The Medal of Honor, sometimes referred to as the Congressional Medal of Honor since it is awarded by Congress, is the highest military decoration awarded by the United States. It signifies uncommon valor above and beyond the call of duty in defense of our nation – often at the risk of life and limb. Since March, 1863, when the first Medal of Honor was presented, 254 have been received by native-born Irishmen – more than twice the number given to any other foreign-born nationality.

When America decided to establish a memorial to those whose extraordinary valor defended her in times of need, a 52-acre grove was set aside by the Freedom Foundation at Valley Forge. An area was allocated to each state, Washington DC, and Puerto Rico in which they might erect a memorial to the Medal of Honor recipients from their jurisdiction. Nationwide fund-raising activities ensured that, within a short time, the Medal of Honor Grove became a suitable tribute with 52 separate memorial areas dedicated to those whose ultimate heroism insured our continued freedom. Thousands of visitors annually visit this dignified memorial grove to remember those honored there.

In 1975, Sister Marie Veronica, archivist and curator of the grove, noted that 150 recipients of the Medal of Honor were missing from the individual State Memorials. These were individuals who were not affiliated with any State due to lost records, incomplete files, or the fact that they had enlisted before establishing any traceable residence – they were signed up right off the boat. It was not surprising that the major portion were Irish.

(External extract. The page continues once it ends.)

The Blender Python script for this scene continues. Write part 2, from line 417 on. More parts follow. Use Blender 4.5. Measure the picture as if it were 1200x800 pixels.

Sister Veronica notified several veterans organizations about the situation with no success. Finally, she contacted the Ancient Order of Hibernians, who responded wholeheartedly. They began a nation-wide fund-raising campaign to erect a memorial to the memory of, not only the Irish, but all 150 unsung heroes. On August 24 1985, years of work came to an emotional conclusion as a seven-foot Obelisk of Honor, fashioned from Wicklow granite and donated by then Irish Prime Minister, the late Charles Haughey, was unveiled in a beautiful area near the park entrance. The area was called then, and will be known forever, as The Irish Grove. On the obelisk are the names of all the previously missing Medal of Honor recipients with their country of origin. There are 65 from Ireland, 36 from Germany, 12 from England, 11 from Canada, and 5 or less from Australia, Denmark, France, West Indies, Switzerland, Sweden, Wales, Scotland, Phillipines, and Norway.

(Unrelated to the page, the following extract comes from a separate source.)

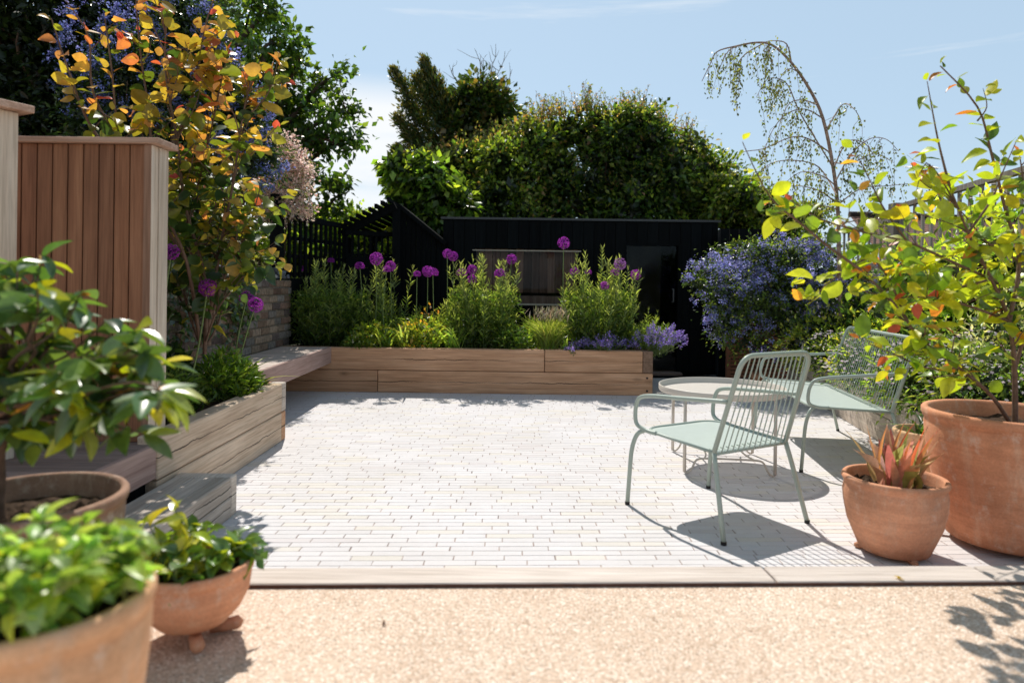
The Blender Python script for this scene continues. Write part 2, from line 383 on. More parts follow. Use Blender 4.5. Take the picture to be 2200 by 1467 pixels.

With the colors paraded by the AOH Tara Pipe Band of Massapequa, New York; the U.S. Marine Corps Color Guard; and the 28th Massachusetts Irish Brigade, spectators in the applauding crowd wept openly as the 19th Army Band played Garryowen and taps. It was a proud moment for the Irish in the history of a land to which their forefathers have given so much, and an even prouder day for the Ancient Order of Hibernians who had kept faith with their heritage.